A run of records:
━━━━━━

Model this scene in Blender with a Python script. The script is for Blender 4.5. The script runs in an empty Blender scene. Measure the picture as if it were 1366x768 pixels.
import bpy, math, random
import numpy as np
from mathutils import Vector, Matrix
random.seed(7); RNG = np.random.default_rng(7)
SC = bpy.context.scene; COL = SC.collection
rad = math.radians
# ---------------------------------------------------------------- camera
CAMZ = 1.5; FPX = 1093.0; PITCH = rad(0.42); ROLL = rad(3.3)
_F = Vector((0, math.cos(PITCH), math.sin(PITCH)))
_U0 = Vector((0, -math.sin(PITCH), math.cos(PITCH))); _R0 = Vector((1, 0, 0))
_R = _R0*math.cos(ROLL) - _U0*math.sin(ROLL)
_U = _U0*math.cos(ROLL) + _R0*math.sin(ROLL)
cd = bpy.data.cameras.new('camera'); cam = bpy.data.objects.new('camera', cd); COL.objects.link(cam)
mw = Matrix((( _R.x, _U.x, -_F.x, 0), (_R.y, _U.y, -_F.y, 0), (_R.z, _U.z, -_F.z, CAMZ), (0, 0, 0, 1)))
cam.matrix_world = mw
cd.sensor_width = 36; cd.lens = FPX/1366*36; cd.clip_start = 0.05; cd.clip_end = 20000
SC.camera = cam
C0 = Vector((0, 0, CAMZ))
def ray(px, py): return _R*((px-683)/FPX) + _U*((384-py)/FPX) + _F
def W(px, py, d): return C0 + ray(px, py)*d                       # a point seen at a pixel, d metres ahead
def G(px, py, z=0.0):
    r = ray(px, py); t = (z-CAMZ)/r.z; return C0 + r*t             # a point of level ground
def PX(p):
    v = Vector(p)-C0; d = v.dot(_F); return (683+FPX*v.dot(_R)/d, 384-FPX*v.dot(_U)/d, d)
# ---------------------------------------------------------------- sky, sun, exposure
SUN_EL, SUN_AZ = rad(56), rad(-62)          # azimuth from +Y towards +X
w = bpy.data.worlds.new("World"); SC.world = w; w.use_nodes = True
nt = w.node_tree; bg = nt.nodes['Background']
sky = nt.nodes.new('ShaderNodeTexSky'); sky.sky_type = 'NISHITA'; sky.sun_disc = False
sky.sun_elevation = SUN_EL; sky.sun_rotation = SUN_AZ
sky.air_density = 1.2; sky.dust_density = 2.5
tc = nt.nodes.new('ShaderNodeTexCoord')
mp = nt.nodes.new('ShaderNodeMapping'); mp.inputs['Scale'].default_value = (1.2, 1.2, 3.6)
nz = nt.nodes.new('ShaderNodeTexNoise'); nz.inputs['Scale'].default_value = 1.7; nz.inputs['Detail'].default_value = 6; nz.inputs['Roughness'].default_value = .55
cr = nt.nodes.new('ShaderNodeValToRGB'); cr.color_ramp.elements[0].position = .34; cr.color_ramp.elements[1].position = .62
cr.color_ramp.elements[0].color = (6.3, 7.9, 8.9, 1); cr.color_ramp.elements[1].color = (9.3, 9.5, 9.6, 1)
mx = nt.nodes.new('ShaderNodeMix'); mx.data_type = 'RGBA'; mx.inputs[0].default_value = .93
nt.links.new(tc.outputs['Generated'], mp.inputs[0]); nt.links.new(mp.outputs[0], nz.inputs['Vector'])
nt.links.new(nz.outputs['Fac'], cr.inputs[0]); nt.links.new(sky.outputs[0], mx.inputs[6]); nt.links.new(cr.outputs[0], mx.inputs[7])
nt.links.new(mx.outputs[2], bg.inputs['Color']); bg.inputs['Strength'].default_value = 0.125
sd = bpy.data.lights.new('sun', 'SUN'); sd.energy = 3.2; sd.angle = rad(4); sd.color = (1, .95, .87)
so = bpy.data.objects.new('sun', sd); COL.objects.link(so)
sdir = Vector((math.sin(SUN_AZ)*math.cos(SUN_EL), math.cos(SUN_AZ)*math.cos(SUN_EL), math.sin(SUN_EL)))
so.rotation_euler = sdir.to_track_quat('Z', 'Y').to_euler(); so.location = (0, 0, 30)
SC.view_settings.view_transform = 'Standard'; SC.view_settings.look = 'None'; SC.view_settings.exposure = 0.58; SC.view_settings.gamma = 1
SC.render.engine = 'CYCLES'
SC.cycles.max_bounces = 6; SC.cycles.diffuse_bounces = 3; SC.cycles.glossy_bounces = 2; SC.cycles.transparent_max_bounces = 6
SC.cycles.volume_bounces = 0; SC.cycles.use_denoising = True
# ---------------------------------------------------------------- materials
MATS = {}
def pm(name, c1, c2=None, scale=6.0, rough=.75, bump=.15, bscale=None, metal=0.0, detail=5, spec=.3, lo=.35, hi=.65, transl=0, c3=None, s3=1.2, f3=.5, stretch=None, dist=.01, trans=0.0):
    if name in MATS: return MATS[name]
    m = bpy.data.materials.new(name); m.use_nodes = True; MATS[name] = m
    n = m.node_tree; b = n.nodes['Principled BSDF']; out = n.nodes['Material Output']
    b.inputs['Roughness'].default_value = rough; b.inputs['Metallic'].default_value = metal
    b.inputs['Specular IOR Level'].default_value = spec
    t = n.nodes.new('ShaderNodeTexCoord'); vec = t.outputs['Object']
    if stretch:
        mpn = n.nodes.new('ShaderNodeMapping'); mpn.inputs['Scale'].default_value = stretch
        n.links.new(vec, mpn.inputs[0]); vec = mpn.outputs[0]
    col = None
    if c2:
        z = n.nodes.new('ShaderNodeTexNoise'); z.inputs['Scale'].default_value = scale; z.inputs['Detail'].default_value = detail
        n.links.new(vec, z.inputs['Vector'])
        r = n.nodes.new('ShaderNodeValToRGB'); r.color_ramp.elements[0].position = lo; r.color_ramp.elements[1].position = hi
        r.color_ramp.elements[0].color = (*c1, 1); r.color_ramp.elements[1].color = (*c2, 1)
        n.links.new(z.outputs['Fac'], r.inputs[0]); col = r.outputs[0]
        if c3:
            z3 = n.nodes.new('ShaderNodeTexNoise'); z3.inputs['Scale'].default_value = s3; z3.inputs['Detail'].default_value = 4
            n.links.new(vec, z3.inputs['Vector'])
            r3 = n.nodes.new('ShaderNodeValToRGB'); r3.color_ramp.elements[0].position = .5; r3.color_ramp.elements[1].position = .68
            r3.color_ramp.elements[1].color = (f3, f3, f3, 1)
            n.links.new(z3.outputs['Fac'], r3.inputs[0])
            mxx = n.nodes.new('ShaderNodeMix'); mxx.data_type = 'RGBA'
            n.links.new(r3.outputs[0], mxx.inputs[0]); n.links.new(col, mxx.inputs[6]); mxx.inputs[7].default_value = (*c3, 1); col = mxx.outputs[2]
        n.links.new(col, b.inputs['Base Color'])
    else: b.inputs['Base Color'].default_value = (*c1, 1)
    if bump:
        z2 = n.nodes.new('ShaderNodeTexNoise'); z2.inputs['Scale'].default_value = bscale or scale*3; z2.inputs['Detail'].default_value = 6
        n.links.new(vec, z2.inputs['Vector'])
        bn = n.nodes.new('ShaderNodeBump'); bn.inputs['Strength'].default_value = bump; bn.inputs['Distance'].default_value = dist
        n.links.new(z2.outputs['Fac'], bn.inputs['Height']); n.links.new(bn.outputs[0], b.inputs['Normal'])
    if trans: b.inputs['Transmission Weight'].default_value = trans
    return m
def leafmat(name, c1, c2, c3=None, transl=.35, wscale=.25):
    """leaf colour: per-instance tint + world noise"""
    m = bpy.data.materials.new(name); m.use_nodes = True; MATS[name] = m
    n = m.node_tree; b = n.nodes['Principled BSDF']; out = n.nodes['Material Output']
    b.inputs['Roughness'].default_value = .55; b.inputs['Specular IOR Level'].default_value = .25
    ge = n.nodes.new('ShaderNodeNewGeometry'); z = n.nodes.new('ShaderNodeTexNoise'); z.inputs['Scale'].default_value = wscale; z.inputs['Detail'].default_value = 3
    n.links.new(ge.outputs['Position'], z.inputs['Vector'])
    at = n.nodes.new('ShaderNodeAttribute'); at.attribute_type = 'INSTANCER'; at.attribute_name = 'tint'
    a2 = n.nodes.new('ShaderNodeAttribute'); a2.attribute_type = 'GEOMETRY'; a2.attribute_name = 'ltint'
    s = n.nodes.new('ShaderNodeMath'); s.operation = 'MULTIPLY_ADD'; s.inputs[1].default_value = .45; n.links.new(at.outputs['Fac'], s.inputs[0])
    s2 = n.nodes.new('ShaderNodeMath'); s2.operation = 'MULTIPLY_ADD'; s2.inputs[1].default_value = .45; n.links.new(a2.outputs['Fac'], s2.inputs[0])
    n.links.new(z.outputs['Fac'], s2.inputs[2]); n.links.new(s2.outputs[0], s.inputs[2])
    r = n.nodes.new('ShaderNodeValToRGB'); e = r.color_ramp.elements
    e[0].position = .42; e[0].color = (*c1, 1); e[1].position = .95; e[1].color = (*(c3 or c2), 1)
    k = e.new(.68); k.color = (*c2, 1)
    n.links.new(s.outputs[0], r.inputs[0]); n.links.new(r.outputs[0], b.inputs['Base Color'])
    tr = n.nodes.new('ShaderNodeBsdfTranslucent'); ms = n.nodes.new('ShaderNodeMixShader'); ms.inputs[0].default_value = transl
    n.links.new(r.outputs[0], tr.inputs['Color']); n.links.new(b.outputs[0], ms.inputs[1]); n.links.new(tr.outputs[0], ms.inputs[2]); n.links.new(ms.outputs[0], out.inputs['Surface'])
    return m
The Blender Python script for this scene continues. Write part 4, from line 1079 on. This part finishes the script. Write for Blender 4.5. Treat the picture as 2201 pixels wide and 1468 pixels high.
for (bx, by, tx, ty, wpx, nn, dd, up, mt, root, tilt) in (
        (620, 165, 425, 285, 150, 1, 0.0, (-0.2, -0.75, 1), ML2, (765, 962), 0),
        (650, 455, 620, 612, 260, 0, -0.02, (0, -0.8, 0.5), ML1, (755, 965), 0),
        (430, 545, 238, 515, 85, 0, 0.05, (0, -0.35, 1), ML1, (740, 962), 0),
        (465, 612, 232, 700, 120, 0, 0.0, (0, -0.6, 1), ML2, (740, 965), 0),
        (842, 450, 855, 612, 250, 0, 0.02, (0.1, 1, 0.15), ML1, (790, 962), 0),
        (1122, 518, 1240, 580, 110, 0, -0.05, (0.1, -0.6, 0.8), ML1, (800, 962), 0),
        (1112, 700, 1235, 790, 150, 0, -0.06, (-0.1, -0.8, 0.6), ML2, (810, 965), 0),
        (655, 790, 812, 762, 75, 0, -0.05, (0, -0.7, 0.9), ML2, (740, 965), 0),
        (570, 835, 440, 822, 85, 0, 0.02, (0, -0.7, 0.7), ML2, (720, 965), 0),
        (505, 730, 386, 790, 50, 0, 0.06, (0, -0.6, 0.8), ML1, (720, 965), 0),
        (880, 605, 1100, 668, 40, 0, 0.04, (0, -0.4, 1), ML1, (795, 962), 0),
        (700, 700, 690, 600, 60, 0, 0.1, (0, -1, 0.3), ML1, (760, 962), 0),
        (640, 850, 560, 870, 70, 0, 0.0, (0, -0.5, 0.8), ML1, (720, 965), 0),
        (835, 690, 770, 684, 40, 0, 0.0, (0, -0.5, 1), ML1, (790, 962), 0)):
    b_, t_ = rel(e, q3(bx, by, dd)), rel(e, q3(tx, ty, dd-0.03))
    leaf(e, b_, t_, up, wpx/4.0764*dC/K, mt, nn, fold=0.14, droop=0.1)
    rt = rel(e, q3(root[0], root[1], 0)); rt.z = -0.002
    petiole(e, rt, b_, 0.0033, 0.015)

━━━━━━

Requirements:
With the first line being the one containing "s = n.nodes.new('ShaderNodeMath');" and the last line the one containing "k = e.new(.68); k.color = (*c2, 1)", transcribe exactly the lines above that fall in that range.

Correct response:
    s = n.nodes.new('ShaderNodeMath'); s.operation = 'MULTIPLY_ADD'; s.inputs[1].default_value = .45; n.links.new(at.outputs['Fac'], s.inputs[0])
    s2 = n.nodes.new('ShaderNodeMath'); s2.operation = 'MULTIPLY_ADD'; s2.inputs[1].default_value = .45; n.links.new(a2.outputs['Fac'], s2.inputs[0])
    n.links.new(z.outputs['Fac'], s2.inputs[2]); n.links.new(s2.outputs[0], s.inputs[2])
    r = n.nodes.new('ShaderNodeValToRGB'); e = r.color_ramp.elements
    e[0].position = .42; e[0].color = (*c1, 1); e[1].position = .95; e[1].color = (*(c3 or c2), 1)
    k = e.new(.68); k.color = (*c2, 1)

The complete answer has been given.